Louisiana Law School Counts Deaths Behind Bars Because State Won’t
As a result of this knowledge gap, the Loyola University law school has undertaken an effort to do what the state refuses to do: create a comprehensive list of deaths in local jails, state prisons, and detention centers.
The two-year effort, led by professor Andrea Armstrong, is funded by a $410,000 grant from Arnold Ventures. Armstrong’s students will collect information on deaths in custody between 2015 and 2020 in Louisiana’s 130 lockups, and create a public-facing database to report the findings.
The project is desperately needed, according to researchers. “There’s really no more fundamental obligation that a prison or jail has than keeping the people inside safe and alive. If there are people dying inside, we need to know that,” said University of Texas professor Michele Deitch.
And many are dying. In St. Bernard Parish, the Sheriff’s Office released information in January 2020 about a death from drug detox—but failed to report a similar death three months earlier.
The Jefferson Parish Sheriff’s Office failed to disclose the deaths of two detainees who hung themselves in 2017 until a third detainee did the same thing some weeks later. Jefferson Parish has also seen a series of lawsuits filed to address jail conditions, where four suicides, eight deaths from illness, and two overdoses took place between 2017 and 2019. It was the deadliest jail in the state for those three years on a per capita basis, according to Reuters.
In the East Baton Rouge Parish Prison, 44 people have died in custody since 2012, prompting calls for reform there as well.
Orleans Parish has long been a focal point for Loyola’s Armstrong and other reform advocates. Poor conditions in the jail there led to the creation of a consent decree between the sheriff and prisoner advocates in 2013. Armstrong has been keeping a running tally of deaths there. She said that growing concern over mass incarceration, the Black Lives Matter movement, and deaths like that of Sandra Bland in a Texas jail have heightened public awareness.
“There’s a lot more attention around the racial disparities that we see,” Armstrong said. “We now have this enhanced understanding of what the criminal justice system is.”

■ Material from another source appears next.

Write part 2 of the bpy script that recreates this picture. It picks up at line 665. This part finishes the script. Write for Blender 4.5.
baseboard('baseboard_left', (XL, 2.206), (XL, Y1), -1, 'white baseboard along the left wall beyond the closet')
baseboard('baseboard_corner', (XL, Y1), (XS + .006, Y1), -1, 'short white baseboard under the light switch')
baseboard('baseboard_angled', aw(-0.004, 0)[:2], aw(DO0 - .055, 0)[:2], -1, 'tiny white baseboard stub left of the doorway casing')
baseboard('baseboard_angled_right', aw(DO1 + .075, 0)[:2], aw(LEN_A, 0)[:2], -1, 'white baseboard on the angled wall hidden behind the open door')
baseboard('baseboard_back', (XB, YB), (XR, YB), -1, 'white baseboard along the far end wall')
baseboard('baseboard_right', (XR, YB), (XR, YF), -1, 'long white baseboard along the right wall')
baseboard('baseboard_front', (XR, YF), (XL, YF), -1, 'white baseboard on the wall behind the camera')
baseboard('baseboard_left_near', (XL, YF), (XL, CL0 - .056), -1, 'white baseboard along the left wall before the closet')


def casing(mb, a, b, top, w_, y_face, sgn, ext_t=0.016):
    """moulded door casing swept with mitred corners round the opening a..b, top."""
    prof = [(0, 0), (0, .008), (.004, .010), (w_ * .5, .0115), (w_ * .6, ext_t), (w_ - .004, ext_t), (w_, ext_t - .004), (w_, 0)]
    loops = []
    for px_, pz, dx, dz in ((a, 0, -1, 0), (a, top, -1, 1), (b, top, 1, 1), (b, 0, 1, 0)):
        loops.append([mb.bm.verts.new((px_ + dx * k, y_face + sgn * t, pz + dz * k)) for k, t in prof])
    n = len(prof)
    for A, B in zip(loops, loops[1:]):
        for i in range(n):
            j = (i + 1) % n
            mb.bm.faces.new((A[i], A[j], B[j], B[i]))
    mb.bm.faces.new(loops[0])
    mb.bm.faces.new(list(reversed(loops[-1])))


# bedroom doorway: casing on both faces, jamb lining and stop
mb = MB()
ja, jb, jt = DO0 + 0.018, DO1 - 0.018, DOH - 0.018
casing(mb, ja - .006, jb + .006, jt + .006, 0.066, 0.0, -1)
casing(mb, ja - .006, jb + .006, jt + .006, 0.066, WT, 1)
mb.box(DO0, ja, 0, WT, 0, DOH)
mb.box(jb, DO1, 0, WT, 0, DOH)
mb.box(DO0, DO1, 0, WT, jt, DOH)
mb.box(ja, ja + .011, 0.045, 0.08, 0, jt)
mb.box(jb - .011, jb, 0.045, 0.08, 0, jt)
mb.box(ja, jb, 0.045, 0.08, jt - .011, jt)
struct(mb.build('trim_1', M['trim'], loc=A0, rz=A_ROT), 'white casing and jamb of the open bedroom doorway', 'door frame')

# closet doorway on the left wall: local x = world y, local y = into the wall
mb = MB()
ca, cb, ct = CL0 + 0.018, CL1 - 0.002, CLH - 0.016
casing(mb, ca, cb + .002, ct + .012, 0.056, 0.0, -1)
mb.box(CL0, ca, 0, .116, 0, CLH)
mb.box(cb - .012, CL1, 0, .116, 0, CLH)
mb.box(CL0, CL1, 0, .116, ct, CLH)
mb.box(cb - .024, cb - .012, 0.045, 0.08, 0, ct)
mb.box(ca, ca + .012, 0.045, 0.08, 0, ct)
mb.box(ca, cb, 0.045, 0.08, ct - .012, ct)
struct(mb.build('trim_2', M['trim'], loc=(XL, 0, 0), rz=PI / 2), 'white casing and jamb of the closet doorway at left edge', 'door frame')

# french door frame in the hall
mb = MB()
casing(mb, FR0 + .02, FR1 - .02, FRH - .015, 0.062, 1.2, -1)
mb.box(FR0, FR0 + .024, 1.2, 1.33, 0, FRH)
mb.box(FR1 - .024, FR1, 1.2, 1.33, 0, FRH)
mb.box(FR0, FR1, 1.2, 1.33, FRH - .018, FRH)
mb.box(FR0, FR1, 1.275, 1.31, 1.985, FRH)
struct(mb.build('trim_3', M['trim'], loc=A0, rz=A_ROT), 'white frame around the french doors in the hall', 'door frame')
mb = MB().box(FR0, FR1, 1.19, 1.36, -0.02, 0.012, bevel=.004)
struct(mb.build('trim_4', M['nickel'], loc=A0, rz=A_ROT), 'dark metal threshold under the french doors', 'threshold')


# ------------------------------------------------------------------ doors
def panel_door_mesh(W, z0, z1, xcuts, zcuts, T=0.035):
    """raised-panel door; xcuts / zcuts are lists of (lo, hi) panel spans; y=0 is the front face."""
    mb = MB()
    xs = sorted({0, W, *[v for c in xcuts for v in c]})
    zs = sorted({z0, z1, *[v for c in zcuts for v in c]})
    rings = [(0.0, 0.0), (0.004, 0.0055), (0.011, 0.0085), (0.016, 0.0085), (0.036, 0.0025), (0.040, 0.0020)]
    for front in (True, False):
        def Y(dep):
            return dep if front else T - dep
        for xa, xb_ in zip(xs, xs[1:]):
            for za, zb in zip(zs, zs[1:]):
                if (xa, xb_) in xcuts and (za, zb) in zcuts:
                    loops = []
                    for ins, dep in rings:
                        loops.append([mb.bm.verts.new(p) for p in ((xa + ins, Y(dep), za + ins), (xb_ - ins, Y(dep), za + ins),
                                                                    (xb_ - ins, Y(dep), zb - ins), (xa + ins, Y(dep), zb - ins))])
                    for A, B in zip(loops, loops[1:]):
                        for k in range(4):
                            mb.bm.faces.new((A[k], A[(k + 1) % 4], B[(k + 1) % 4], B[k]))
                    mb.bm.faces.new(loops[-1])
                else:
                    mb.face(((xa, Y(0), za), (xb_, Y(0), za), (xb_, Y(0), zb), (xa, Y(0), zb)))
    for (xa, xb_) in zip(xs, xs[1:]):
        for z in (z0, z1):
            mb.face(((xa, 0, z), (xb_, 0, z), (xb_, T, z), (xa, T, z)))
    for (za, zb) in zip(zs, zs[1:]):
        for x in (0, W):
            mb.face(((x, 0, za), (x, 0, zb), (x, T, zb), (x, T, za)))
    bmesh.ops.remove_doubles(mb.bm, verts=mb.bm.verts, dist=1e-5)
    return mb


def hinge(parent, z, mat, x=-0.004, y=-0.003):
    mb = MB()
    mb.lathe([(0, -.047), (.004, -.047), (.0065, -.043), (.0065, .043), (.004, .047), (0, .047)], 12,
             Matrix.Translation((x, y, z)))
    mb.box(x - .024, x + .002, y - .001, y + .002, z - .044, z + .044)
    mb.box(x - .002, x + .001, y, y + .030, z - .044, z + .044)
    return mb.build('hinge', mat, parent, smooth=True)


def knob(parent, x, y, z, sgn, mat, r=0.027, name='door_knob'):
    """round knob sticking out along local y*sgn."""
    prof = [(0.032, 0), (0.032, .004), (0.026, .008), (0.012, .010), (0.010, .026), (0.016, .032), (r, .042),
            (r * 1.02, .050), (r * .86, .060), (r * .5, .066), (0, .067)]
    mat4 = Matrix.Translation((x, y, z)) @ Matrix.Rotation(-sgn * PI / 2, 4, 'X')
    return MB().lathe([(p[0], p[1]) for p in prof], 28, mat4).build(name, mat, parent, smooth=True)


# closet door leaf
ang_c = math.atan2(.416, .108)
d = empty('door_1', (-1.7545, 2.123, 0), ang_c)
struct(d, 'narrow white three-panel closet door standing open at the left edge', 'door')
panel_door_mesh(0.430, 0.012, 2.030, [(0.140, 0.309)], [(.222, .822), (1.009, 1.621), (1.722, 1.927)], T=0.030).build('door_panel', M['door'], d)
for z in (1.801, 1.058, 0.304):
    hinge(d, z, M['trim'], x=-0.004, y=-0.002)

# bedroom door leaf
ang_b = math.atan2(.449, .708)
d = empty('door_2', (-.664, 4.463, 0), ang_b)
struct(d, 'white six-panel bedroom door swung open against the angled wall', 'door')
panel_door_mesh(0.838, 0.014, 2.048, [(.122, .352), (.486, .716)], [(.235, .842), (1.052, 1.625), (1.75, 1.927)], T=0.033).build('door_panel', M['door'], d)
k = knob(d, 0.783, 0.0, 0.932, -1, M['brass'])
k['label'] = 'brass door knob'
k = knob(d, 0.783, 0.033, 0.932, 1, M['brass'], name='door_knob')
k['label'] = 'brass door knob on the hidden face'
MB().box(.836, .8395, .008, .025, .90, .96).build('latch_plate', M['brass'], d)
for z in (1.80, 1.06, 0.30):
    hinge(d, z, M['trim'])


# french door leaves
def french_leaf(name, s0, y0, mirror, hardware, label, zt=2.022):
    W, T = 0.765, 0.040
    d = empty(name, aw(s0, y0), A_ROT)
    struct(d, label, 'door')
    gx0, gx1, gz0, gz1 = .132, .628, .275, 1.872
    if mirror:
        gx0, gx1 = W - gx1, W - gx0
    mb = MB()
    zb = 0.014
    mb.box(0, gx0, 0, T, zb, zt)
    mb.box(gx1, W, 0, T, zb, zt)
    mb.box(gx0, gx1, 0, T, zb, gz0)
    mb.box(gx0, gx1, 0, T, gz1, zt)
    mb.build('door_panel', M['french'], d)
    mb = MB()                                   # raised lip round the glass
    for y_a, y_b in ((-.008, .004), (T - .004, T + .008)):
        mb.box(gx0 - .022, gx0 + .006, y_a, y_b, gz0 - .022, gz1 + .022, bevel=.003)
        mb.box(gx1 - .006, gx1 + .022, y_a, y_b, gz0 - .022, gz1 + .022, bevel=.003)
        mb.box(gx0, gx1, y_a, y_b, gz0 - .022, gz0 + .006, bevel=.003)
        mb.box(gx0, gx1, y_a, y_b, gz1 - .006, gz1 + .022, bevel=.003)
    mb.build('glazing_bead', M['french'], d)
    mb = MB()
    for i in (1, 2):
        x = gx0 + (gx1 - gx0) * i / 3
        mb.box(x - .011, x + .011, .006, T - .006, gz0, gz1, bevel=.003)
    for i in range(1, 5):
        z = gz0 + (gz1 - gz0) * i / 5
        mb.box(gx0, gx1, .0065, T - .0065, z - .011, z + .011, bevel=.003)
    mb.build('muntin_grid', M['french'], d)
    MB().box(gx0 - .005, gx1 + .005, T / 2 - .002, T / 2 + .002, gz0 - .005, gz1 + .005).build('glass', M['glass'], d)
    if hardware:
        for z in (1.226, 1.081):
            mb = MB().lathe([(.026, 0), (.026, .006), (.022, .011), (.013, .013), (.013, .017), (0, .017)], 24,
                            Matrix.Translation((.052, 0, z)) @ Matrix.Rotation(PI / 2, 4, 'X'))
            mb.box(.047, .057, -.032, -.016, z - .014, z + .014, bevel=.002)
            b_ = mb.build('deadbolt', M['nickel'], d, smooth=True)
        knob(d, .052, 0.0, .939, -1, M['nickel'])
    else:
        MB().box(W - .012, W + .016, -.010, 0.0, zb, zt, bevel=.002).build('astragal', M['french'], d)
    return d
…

The federal government mandates that local jails send death reports to state law enforcement commissions, which compiles them for submission to the U.S. Department of Justice. But data is often incomplete or out of date, and deaths are not broken down by facility.
Professor Armstrong also said she hopes the state will create its own official accounting of deaths in custody, and use the information to save lives. “Data alone is never enough,” she said. “It also takes a commitment to change, and the leadership by people who are directly impacted, to point out these areas for making jails and prisons safer and more humane.” To date there is no basis to assume anyone in law enforcement or state government in Louisiana has any interest in keeping prisoners alive or ensuring any type of accountability when prisoners die in custody.